The legislation would also make public community colleges and trade schools tuition-free for all students, and provide grants to Historically Black Colleges and Universities, Tribal Colleges and Universities, and other institutions to eliminate tuition and fees for eligible students.

Sanders (I-Vt.) and Rep. Pramila Jayapal (D-Wash.), who will introduce identical companion legislation in the House, presented the bill as a direct counter to Trump and congressional Republicans, whose emerging reconciliation package and proposed federal budget for the coming fiscal year would enact deep cuts to federal higher education funding — while delivering huge tax breaks to the richest Americans.

“Instead of increasing the cost of college in order to give more tax breaks to billionaires, we have a better idea,” said Sanders. “We are going to make public colleges and universities tuition-free so that working-class students can succeed and are not burdened with a lifetime of debt.”

Jayapal, a senior House Democratic whip and chair emerita of the Congressional Progressive Caucus, said that “Congress can and must ensure that working families never have to take out crushing loans to pursue an education.”

“The College for All Act will free students from a lifetime of debt, invest in working people, and transform higher education across America by making a degree more accessible to poor and working families across this country,” she added. “This is more important now than ever as Trump continues to attack education in this country through attempts to strip funding from universities and to dismantle the Department of Education.”

The legislation stands no chance of passing the Republican-controlled Congress, but it represents an alternative vision for higher education that has proven extremely popular with the American public.
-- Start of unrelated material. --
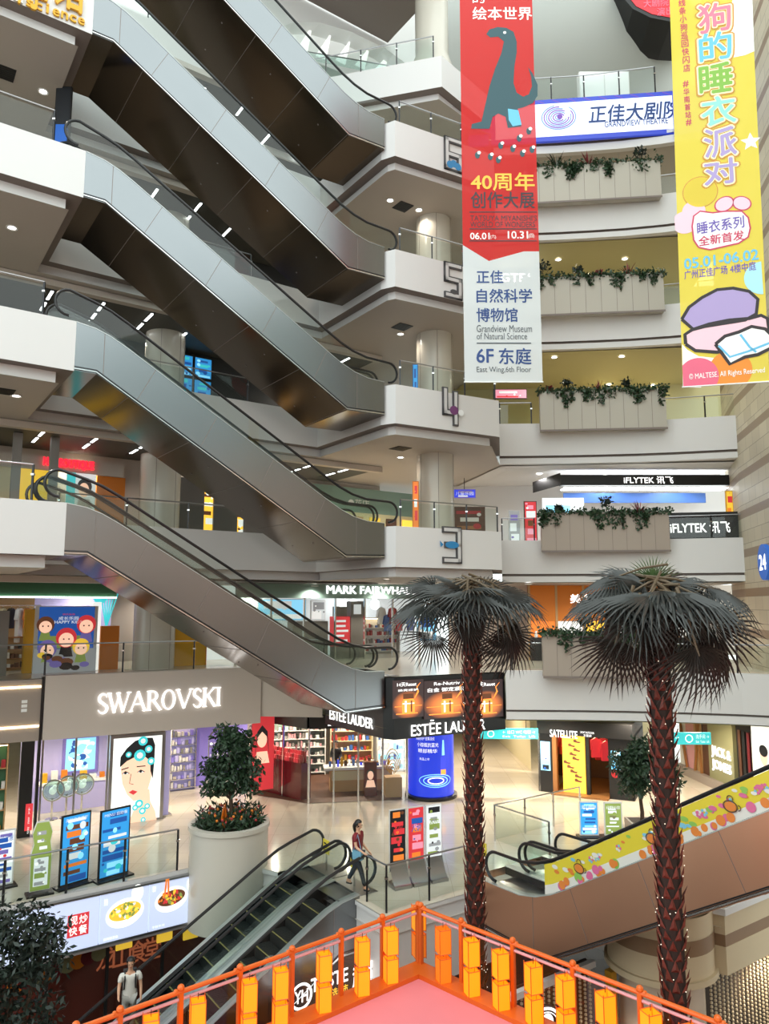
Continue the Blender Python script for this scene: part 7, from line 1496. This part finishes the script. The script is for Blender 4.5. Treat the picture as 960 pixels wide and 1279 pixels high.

A 2021 Pew Research Center survey found that 63% of U.S. adults support making public colleges and universities tuition-free.

More recent polling has shown similar support, with Democratic voters overwhelmingly backing the proposal as higher education costs rise and students graduate saddled with massive student loan debt.

Sanders plans to introduce the legislation Wednesday morning at a Senate Health, Education, Labor, and Pensions (HELP Committee hearing on the state of higher education in the U.S., where public college costs more per student than in any other country except Luxembourg, according to the Education Data Initiative.

“Making public colleges and universities tuition-free is not a radical idea,” declares a summary of the College for All Act provided by Sanders’ office. “Other wealthy countries like France, Germany, Denmark, Sweden, Norway, and Finland made their public colleges and universities tuition-free or virtually tuition-free several years ago.”

“Over 50 years ago, many of our most prestigious public colleges and universities were also tuition-free or virtually tuition-free,” the summary notes. “In a competitive global economy, we need the best-educated workforce in the world. Young people should not have to go deeply into debt to get the education they and our nation need. We must make public colleges and universities tuition-free.”